• GOAL OF THE EXERCISE: The records that follow must be reproduced in full, exactly as written.
* BEGIN *
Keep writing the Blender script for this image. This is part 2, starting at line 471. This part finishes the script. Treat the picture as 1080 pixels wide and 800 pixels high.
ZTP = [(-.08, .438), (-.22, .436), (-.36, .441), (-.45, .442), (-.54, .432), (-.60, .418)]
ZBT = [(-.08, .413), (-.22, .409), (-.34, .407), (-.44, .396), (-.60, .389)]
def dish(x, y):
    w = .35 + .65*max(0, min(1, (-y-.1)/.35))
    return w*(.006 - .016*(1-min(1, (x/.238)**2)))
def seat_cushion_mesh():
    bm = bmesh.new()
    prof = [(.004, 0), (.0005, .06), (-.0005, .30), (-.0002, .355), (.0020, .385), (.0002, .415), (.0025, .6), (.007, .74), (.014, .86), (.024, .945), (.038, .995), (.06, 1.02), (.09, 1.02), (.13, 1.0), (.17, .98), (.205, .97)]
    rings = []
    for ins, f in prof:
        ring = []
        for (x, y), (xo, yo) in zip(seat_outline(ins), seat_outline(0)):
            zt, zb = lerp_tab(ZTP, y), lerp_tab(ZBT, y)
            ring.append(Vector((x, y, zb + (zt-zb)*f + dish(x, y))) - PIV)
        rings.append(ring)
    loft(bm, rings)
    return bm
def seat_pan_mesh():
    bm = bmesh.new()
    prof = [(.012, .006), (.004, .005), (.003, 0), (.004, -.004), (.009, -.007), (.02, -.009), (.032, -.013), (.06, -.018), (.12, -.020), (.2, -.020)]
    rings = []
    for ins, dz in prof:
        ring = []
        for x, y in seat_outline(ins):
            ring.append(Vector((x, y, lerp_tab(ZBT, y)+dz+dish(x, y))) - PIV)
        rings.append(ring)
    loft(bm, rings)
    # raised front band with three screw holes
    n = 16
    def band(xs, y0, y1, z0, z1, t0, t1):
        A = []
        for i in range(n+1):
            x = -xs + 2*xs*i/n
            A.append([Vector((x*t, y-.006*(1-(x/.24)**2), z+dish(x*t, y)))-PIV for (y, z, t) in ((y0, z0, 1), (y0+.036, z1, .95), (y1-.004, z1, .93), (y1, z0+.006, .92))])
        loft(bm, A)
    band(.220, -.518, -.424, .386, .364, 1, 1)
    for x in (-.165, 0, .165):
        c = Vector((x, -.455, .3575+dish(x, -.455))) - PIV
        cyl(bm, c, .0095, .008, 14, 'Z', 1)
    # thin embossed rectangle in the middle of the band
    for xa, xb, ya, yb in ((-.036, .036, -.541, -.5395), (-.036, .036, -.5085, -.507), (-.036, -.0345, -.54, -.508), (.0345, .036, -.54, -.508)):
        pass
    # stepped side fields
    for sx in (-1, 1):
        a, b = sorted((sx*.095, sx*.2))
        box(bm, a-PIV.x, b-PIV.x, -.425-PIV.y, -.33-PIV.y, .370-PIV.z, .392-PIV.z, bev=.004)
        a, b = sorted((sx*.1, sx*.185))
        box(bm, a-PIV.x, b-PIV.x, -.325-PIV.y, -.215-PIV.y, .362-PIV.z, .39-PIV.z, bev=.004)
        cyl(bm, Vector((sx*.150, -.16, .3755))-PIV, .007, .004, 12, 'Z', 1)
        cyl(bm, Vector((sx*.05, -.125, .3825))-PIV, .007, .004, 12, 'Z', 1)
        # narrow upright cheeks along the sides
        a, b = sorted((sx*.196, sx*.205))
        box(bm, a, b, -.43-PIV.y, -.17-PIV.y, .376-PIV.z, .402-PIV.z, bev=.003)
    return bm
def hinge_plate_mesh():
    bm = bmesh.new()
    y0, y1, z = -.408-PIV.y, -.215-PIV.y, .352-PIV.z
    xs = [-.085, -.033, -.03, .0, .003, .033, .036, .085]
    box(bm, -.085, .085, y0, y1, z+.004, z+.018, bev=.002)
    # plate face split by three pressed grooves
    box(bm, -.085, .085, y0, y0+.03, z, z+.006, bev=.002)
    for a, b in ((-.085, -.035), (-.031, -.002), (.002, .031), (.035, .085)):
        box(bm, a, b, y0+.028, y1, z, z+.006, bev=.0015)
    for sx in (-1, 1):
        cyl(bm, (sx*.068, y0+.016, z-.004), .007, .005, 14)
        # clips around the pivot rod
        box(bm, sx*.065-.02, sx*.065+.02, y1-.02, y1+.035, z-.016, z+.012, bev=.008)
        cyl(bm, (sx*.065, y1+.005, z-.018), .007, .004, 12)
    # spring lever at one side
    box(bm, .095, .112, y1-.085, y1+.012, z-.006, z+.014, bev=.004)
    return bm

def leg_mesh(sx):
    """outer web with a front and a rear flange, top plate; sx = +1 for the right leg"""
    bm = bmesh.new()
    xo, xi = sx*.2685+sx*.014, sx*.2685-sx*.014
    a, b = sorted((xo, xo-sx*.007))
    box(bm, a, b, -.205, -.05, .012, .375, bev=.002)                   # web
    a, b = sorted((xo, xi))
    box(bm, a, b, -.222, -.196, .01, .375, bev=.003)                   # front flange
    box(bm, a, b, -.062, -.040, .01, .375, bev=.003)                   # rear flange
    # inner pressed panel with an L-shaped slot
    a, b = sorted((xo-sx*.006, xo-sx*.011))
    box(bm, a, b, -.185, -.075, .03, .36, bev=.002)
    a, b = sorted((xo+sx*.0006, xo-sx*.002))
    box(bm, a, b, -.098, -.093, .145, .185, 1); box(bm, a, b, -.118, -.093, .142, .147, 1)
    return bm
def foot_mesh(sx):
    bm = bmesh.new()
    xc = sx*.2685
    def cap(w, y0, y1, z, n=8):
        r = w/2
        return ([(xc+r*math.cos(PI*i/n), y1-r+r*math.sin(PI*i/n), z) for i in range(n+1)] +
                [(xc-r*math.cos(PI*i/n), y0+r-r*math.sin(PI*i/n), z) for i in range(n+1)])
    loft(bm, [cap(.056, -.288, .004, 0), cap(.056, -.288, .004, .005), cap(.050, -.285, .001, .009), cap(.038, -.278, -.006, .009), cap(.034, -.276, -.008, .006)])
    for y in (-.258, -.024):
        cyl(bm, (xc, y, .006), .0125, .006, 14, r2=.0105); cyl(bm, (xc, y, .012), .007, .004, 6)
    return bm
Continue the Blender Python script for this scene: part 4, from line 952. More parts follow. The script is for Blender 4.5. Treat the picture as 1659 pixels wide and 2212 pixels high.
* END *
• EXERCISE SOLUTION:
Keep writing the Blender script for this image. This is part 2, starting at line 471. This part finishes the script. Treat the picture as 1080 pixels wide and 800 pixels high.
ZTP = [(-.08, .438), (-.22, .436), (-.36, .441), (-.45, .442), (-.54, .432), (-.60, .418)]
ZBT = [(-.08, .413), (-.22, .409), (-.34, .407), (-.44, .396), (-.60, .389)]
def dish(x, y):
    w = .35 + .65*max(0, min(1, (-y-.1)/.35))
    return w*(.006 - .016*(1-min(1, (x/.238)**2)))
def seat_cushion_mesh():
    bm = bmesh.new()
    prof = [(.004, 0), (.0005, .06), (-.0005, .30), (-.0002, .355), (.0020, .385), (.0002, .415), (.0025, .6), (.007, .74), (.014, .86), (.024, .945), (.038, .995), (.06, 1.02), (.09, 1.02), (.13, 1.0), (.17, .98), (.205, .97)]
    rings = []
    for ins, f in prof:
        ring = []
        for (x, y), (xo, yo) in zip(seat_outline(ins), seat_outline(0)):
            zt, zb = lerp_tab(ZTP, y), lerp_tab(ZBT, y)
            ring.append(Vector((x, y, zb + (zt-zb)*f + dish(x, y))) - PIV)
        rings.append(ring)
    loft(bm, rings)
    return bm
def seat_pan_mesh():
    bm = bmesh.new()
    prof = [(.012, .006), (.004, .005), (.003, 0), (.004, -.004), (.009, -.007), (.02, -.009), (.032, -.013), (.06, -.018), (.12, -.020), (.2, -.020)]
    rings = []
    for ins, dz in prof:
        ring = []
        for x, y in seat_outline(ins):
            ring.append(Vector((x, y, lerp_tab(ZBT, y)+dz+dish(x, y))) - PIV)
        rings.append(ring)
    loft(bm, rings)
    # raised front band with three screw holes
    n = 16
    def band(xs, y0, y1, z0, z1, t0, t1):
        A = []
        for i in range(n+1):
            x = -xs + 2*xs*i/n
            A.append([Vector((x*t, y-.006*(1-(x/.24)**2), z+dish(x*t, y)))-PIV for (y, z, t) in ((y0, z0, 1), (y0+.036, z1, .95), (y1-.004, z1, .93), (y1, z0+.006, .92))])
        loft(bm, A)
    band(.220, -.518, -.424, .386, .364, 1, 1)
    for x in (-.165, 0, .165):
        c = Vector((x, -.455, .3575+dish(x, -.455))) - PIV
        cyl(bm, c, .0095, .008, 14, 'Z', 1)
    # thin embossed rectangle in the middle of the band
    for xa, xb, ya, yb in ((-.036, .036, -.541, -.5395), (-.036, .036, -.5085, -.507), (-.036, -.0345, -.54, -.508), (.0345, .036, -.54, -.508)):
        pass
    # stepped side fields
    for sx in (-1, 1):
        a, b = sorted((sx*.095, sx*.2))
        box(bm, a-PIV.x, b-PIV.x, -.425-PIV.y, -.33-PIV.y, .370-PIV.z, .392-PIV.z, bev=.004)
        a, b = sorted((sx*.1, sx*.185))
        box(bm, a-PIV.x, b-PIV.x, -.325-PIV.y, -.215-PIV.y, .362-PIV.z, .39-PIV.z, bev=.004)
        cyl(bm, Vector((sx*.150, -.16, .3755))-PIV, .007, .004, 12, 'Z', 1)
        cyl(bm, Vector((sx*.05, -.125, .3825))-PIV, .007, .004, 12, 'Z', 1)
        # narrow upright cheeks along the sides
        a, b = sorted((sx*.196, sx*.205))
        box(bm, a, b, -.43-PIV.y, -.17-PIV.y, .376-PIV.z, .402-PIV.z, bev=.003)
    return bm
def hinge_plate_mesh():
    bm = bmesh.new()
    y0, y1, z = -.408-PIV.y, -.215-PIV.y, .352-PIV.z
    xs = [-.085, -.033, -.03, .0, .003, .033, .036, .085]
    box(bm, -.085, .085, y0, y1, z+.004, z+.018, bev=.002)
    # plate face split by three pressed grooves
    box(bm, -.085, .085, y0, y0+.03, z, z+.006, bev=.002)
    for a, b in ((-.085, -.035), (-.031, -.002), (.002, .031), (.035, .085)):
        box(bm, a, b, y0+.028, y1, z, z+.006, bev=.0015)
    for sx in (-1, 1):
        cyl(bm, (sx*.068, y0+.016, z-.004), .007, .005, 14)
        # clips around the pivot rod
        box(bm, sx*.065-.02, sx*.065+.02, y1-.02, y1+.035, z-.016, z+.012, bev=.008)
        cyl(bm, (sx*.065, y1+.005, z-.018), .007, .004, 12)
    # spring lever at one side
    box(bm, .095, .112, y1-.085, y1+.012, z-.006, z+.014, bev=.004)
    return bm

def leg_mesh(sx):
    """outer web with a front and a rear flange, top plate; sx = +1 for the right leg"""
    bm = bmesh.new()
    xo, xi = sx*.2685+sx*.014, sx*.2685-sx*.014
    a, b = sorted((xo, xo-sx*.007))
    box(bm, a, b, -.205, -.05, .012, .375, bev=.002)                   # web
    a, b = sorted((xo, xi))
    box(bm, a, b, -.222, -.196, .01, .375, bev=.003)                   # front flange
    box(bm, a, b, -.062, -.040, .01, .375, bev=.003)                   # rear flange
    # inner pressed panel with an L-shaped slot
    a, b = sorted((xo-sx*.006, xo-sx*.011))
    box(bm, a, b, -.185, -.075, .03, .36, bev=.002)
    a, b = sorted((xo+sx*.0006, xo-sx*.002))
    box(bm, a, b, -.098, -.093, .145, .185, 1); box(bm, a, b, -.118, -.093, .142, .147, 1)
    return bm
def foot_mesh(sx):
    bm = bmesh.new()
    xc = sx*.2685
    def cap(w, y0, y1, z, n=8):
        r = w/2
        return ([(xc+r*math.cos(PI*i/n), y1-r+r*math.sin(PI*i/n), z) for i in range(n+1)] +
                [(xc-r*math.cos(PI*i/n), y0+r-r*math.sin(PI*i/n), z) for i in range(n+1)])
    loft(bm, [cap(.056, -.288, .004, 0), cap(.056, -.288, .004, .005), cap(.050, -.285, .001, .009), cap(.038, -.278, -.006, .009), cap(.034, -.276, -.008, .006)])
    for y in (-.258, -.024):
        cyl(bm, (xc, y, .006), .0125, .006, 14, r2=.0105); cyl(bm, (xc, y, .012), .007, .004, 6)
    return bm
Continue the Blender Python script for this scene: part 4, from line 952. More parts follow. The script is for Blender 4.5. Treat the picture as 1659 pixels wide and 2212 pixels high.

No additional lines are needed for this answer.